* Task:
Write out each line word for word. Drop pictures.

* Given information:
□ □ □ □

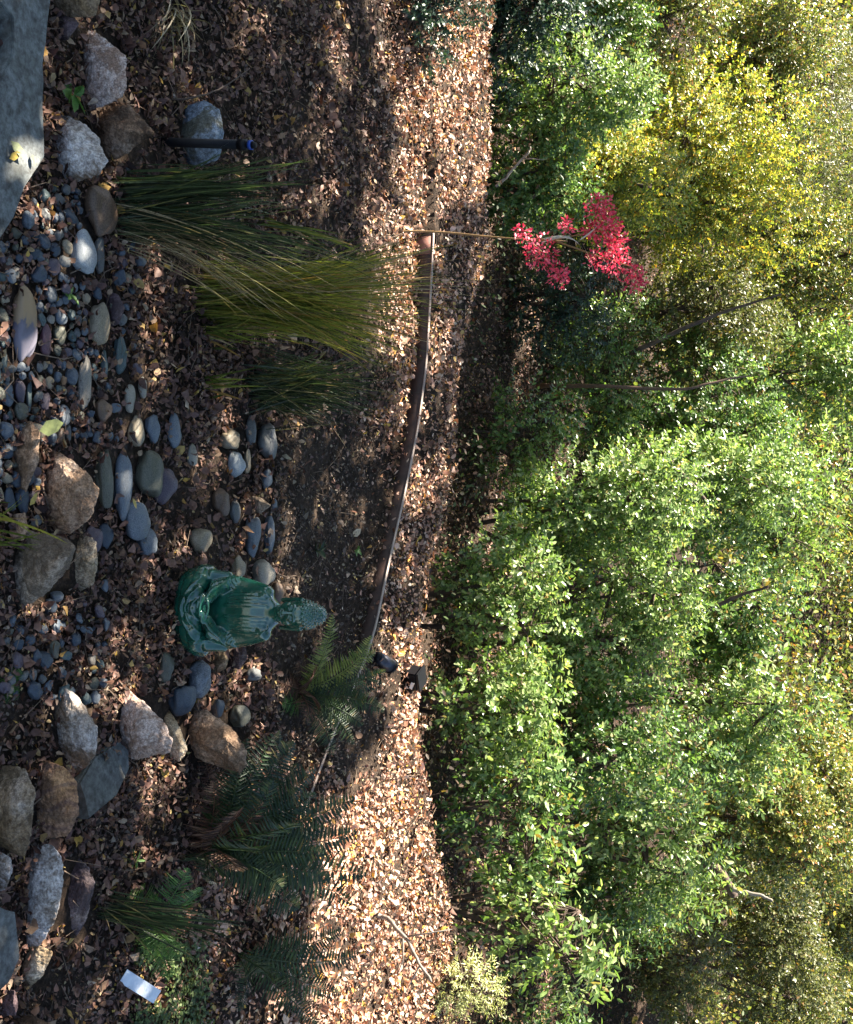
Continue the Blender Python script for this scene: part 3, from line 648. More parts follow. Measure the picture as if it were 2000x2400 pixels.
    for q_ in bm.V: q_[:,0] *= .96; q_[:,2] *= .80
    fin('body', bm, .0017, 9)
    # head: long oval with low topknot
    hb = Acc()
    loft(hb, [(.25,.004,.022,.022),(.268,.002,.021,.021),(.285,.0,.022,.022)])
    ell(hb, (0,-.002,.315), (.033,.037,.040)); ell(hb, (0,-.012,.292), (.024,.024,.021)); ell(hb, (0,-.020,.279), (.010,.010,.008))
    for s in (-1,1):
        ell(hb, (s*.017,-.022,.300), (.012,.011,.013)); chain(hb, [(s*.034,.0,.322),(s*.0355,-.001,.305),(s*.033,-.003,.281)], [.0065,.0050,.0058])
        chain(hb, [(s*.004,-.0385,.3205),(s*.012,-.0385,.3235),(s*.021,-.033,.320)], [.0022,.0024,.0018])      # brow
        ell(hb, (s*.012,-.0345,.3135), (.0075,.0048,.0046))                                                    # closed lids
        chain(hb, [(s*.006,-.0385,.3112),(s*.012,-.0395,.3098),(s*.019,-.0355,.3112)], [.0011,.0013,.001])
    chain(hb, [(0,-.038,.319),(0,-.0425,.308),(0,-.0455,.3005)], [.0028,.0034,.0046]); 
    for s in (-1,1): ell(hb, (s*.0042,-.0410,.2995), (.0034,.004,.0030))
    chain(hb, [(-.009,-.0345,.2915),(-.003,-.0385,.2925),(.003,-.0385,.2925),(.009,-.0345,.2915)], [.0014,.0022,.0022,.0014])
    chain(hb, [(-.007,-.0345,.2882),(0,-.0378,.2872),(.007,-.0345,.2882)], [.0014,.0026,.0014])
    for q_ in hb.V: q_[:,2] = (q_[:,2]-.25)*1.15+.197
    h = fin('head', hb, .0012, 2)
    cb = Acc(); ell(cb, (0,.002,.328), (.0355,.0385,.037)); ell(cb, (0,.004,.354), (.024,.025,.021))
    # cut the cap back from the face: keep only what lies above the hairline
    for q_ in cb.V:
        k_ = (q_[:,2] < .336)&(q_[:,1] < -.008); q_[k_,1] += .012; q_[k_,0] *= .93
    rs = random.Random(2); hc = []
    for i in range(210):
        z_ = 1-(i+.5)/210*1.45; an = i*2.39996; r_ = math.sqrt(max(0, 1-z_*z_))
        d = Vector((r_*math.cos(an), r_*math.sin(an), z_)); p = Vector((0,.002,.328))+Vector((d.x*.0355, d.y*.0385, d.z*.037))
        if p.z > .334 or p.y > .006: ell2(cb, p, .0024)
    for i in range(60):
        z_ = 1-(i+.5)/60; an = i*2.39996; r_ = math.sqrt(max(0, 1-z_*z_)); ell2(cb, Vector((0,.004,.354))+Vector((r_*math.cos(an)*.024, r_*math.sin(an)*.025, z_*.021)), .0024)
    for q_ in cb.V: q_[:,2] = (q_[:,2]-.25)*1.15+.197
    fin('hair', cb, .0011, 2)
    root.rotation_euler = (0, 0, math.radians(-9)); root.scale = (.95,.95,.97)
    return root
STAT = statue()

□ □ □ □

* Finished exercise:
Continue the Blender Python script for this scene: part 3, from line 648. More parts follow. Measure the picture as if it were 2000x2400 pixels.
    for q_ in bm.V: q_[:,0] *= .96; q_[:,2] *= .80
    fin('body', bm, .0017, 9)
    # head: long oval with low topknot
    hb = Acc()
    loft(hb, [(.25,.004,.022,.022),(.268,.002,.021,.021),(.285,.0,.022,.022)])
    ell(hb, (0,-.002,.315), (.033,.037,.040)); ell(hb, (0,-.012,.292), (.024,.024,.021)); ell(hb, (0,-.020,.279), (.010,.010,.008))
    for s in (-1,1):
        ell(hb, (s*.017,-.022,.300), (.012,.011,.013)); chain(hb, [(s*.034,.0,.322),(s*.0355,-.001,.305),(s*.033,-.003,.281)], [.0065,.0050,.0058])
        chain(hb, [(s*.004,-.0385,.3205),(s*.012,-.0385,.3235),(s*.021,-.033,.320)], [.0022,.0024,.0018])      # brow
        ell(hb, (s*.012,-.0345,.3135), (.0075,.0048,.0046))                                                    # closed lids
        chain(hb, [(s*.006,-.0385,.3112),(s*.012,-.0395,.3098),(s*.019,-.0355,.3112)], [.0011,.0013,.001])
    chain(hb, [(0,-.038,.319),(0,-.0425,.308),(0,-.0455,.3005)], [.0028,.0034,.0046]); 
    for s in (-1,1): ell(hb, (s*.0042,-.0410,.2995), (.0034,.004,.0030))
    chain(hb, [(-.009,-.0345,.2915),(-.003,-.0385,.2925),(.003,-.0385,.2925),(.009,-.0345,.2915)], [.0014,.0022,.0022,.0014])
    chain(hb, [(-.007,-.0345,.2882),(0,-.0378,.2872),(.007,-.0345,.2882)], [.0014,.0026,.0014])
    for q_ in hb.V: q_[:,2] = (q_[:,2]-.25)*1.15+.197
    h = fin('head', hb, .0012, 2)
    cb = Acc(); ell(cb, (0,.002,.328), (.0355,.0385,.037)); ell(cb, (0,.004,.354), (.024,.025,.021))
    # cut the cap back from the face: keep only what lies above the hairline
    for q_ in cb.V:
        k_ = (q_[:,2] < .336)&(q_[:,1] < -.008); q_[k_,1] += .012; q_[k_,0] *= .93
    rs = random.Random(2); hc = []
    for i in range(210):
        z_ = 1-(i+.5)/210*1.45; an = i*2.39996; r_ = math.sqrt(max(0, 1-z_*z_))
        d = Vector((r_*math.cos(an), r_*math.sin(an), z_)); p = Vector((0,.002,.328))+Vector((d.x*.0355, d.y*.0385, d.z*.037))
        if p.z > .334 or p.y > .006: ell2(cb, p, .0024)
    for i in range(60):
        z_ = 1-(i+.5)/60; an = i*2.39996; r_ = math.sqrt(max(0, 1-z_*z_)); ell2(cb, Vector((0,.004,.354))+Vector((r_*math.cos(an)*.024, r_*math.sin(an)*.025, z_*.021)), .0024)
    for q_ in cb.V: q_[:,2] = (q_[:,2]-.25)*1.15+.197
    fin('hair', cb, .0011, 2)
    root.rotation_euler = (0, 0, math.radians(-9)); root.scale = (.95,.95,.97)
    return root
STAT = statue()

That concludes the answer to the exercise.